Data shown
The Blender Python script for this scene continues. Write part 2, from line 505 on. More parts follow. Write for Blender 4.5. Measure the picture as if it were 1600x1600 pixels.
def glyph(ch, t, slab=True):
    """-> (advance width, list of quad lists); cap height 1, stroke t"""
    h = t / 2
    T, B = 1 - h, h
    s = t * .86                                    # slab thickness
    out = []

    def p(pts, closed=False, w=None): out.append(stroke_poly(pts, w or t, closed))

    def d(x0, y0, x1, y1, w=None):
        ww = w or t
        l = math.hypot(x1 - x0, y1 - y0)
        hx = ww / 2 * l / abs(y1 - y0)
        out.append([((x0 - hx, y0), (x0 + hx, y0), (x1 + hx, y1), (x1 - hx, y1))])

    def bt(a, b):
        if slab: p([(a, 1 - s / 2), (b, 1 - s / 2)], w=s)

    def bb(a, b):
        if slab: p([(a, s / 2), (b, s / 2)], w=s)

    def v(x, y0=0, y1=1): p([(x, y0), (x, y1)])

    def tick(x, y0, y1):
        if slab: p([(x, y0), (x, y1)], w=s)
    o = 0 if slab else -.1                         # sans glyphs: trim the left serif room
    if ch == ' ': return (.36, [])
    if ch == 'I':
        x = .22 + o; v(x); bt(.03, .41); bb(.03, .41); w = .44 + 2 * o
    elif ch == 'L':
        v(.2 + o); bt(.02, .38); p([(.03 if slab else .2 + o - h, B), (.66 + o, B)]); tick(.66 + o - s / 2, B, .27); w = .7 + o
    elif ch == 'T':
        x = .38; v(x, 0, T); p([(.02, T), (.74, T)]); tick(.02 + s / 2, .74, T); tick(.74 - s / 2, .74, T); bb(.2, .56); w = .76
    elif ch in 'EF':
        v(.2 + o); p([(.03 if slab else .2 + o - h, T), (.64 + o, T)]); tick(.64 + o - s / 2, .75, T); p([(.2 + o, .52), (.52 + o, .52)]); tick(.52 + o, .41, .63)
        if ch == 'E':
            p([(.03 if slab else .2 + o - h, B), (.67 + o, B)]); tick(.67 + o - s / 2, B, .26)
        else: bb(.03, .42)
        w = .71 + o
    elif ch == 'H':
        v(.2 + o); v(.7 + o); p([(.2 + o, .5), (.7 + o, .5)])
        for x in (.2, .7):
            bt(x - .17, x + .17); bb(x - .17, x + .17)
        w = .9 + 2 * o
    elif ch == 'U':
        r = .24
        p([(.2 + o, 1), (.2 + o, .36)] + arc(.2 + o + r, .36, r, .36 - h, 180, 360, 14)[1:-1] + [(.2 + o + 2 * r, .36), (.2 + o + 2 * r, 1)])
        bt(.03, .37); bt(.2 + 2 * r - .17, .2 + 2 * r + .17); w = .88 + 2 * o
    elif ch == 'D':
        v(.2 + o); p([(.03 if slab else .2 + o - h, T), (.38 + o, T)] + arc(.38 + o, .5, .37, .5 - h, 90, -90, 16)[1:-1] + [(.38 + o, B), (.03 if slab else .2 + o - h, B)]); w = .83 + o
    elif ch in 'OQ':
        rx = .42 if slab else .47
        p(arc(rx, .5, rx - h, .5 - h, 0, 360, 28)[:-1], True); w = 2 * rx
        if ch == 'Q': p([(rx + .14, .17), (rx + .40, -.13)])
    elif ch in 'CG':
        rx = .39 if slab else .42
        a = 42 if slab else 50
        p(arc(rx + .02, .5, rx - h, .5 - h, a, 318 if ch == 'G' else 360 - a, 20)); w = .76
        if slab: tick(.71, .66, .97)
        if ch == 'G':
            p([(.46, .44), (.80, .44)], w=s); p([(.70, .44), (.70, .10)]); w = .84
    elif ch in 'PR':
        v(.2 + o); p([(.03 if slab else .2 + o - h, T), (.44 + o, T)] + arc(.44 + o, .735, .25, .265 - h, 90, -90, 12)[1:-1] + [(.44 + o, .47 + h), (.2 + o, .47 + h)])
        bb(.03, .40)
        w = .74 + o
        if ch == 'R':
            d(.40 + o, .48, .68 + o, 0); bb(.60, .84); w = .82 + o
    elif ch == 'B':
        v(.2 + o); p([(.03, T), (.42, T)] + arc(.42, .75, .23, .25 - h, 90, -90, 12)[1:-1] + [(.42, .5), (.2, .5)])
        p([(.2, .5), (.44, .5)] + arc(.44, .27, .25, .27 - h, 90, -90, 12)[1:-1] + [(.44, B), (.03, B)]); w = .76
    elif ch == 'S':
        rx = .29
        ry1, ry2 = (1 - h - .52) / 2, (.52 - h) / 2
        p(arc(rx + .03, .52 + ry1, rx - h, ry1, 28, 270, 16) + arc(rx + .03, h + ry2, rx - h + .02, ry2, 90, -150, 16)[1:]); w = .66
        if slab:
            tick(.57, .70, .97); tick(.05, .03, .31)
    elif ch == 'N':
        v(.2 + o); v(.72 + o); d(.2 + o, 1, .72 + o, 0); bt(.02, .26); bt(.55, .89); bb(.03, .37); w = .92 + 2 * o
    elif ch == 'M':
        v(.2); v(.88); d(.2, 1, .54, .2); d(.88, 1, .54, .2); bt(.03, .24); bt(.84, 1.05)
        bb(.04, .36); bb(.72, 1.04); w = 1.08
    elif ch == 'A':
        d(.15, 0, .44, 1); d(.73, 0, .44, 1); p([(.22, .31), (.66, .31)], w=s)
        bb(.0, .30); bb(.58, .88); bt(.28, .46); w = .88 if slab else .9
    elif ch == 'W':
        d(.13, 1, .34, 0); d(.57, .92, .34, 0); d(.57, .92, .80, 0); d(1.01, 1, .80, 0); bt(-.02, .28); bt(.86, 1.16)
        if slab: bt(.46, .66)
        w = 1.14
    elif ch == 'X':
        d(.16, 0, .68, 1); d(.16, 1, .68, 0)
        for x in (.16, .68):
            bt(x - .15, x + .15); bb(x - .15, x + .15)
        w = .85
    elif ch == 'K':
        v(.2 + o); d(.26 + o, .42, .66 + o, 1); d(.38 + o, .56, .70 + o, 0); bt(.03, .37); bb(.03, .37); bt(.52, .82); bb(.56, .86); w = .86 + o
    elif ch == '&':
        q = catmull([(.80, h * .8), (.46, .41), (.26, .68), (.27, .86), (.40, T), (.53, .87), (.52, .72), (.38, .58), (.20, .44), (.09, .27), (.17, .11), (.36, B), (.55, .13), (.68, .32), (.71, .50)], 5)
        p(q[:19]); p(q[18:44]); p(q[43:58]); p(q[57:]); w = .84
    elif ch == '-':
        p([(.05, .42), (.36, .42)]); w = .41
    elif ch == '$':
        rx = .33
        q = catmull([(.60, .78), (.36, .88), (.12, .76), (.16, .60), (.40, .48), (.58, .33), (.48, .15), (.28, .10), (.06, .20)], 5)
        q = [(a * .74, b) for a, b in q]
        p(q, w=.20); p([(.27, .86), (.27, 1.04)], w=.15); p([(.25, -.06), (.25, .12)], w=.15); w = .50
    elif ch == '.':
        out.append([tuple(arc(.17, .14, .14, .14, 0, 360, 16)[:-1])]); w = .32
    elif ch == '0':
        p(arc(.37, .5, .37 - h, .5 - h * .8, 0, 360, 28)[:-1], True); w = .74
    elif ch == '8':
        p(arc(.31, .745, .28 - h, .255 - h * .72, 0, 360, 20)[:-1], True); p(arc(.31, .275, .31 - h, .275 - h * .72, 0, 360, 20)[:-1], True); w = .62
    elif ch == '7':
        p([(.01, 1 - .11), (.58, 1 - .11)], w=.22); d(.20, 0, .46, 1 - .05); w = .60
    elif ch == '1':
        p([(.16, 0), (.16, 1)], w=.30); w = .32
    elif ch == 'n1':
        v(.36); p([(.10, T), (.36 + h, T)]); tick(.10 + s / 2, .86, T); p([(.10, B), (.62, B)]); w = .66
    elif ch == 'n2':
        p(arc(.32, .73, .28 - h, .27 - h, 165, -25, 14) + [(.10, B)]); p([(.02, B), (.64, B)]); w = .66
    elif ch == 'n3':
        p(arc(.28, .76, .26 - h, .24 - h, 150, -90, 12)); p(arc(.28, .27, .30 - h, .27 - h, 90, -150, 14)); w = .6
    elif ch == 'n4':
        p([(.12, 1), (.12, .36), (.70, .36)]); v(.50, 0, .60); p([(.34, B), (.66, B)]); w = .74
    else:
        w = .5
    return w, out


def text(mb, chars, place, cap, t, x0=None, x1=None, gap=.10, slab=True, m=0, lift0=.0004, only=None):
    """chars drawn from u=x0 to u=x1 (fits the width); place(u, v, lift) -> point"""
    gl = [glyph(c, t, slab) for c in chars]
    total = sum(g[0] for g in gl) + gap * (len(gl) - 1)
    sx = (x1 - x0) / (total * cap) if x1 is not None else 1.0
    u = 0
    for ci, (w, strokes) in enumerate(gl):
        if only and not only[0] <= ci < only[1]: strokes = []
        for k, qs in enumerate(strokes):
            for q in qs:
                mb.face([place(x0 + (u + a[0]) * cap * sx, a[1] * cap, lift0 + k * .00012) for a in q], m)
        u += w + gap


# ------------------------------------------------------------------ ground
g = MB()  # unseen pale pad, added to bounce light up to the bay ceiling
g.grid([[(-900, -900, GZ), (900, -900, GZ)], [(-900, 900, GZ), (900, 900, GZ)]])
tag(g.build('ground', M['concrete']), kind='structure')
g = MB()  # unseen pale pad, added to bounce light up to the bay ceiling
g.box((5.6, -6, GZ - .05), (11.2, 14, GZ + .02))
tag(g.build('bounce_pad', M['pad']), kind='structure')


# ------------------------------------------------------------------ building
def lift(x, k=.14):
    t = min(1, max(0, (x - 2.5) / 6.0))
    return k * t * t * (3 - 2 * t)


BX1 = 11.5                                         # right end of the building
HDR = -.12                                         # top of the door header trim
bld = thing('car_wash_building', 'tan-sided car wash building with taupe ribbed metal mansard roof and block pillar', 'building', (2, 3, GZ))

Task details
Quote the listing above from its first line to the line with "def p(pts, closed=False, w=None): out.append(stroke_poly(pts, w", inclusive, and add nothing.

Solution
The Blender Python script for this scene continues. Write part 2, from line 505 on. More parts follow. Write for Blender 4.5. Measure the picture as if it were 1600x1600 pixels.
def glyph(ch, t, slab=True):
    """-> (advance width, list of quad lists); cap height 1, stroke t"""
    h = t / 2
    T, B = 1 - h, h
    s = t * .86                                    # slab thickness
    out = []

    def p(pts, closed=False, w=None): out.append(stroke_poly(pts, w or t, closed))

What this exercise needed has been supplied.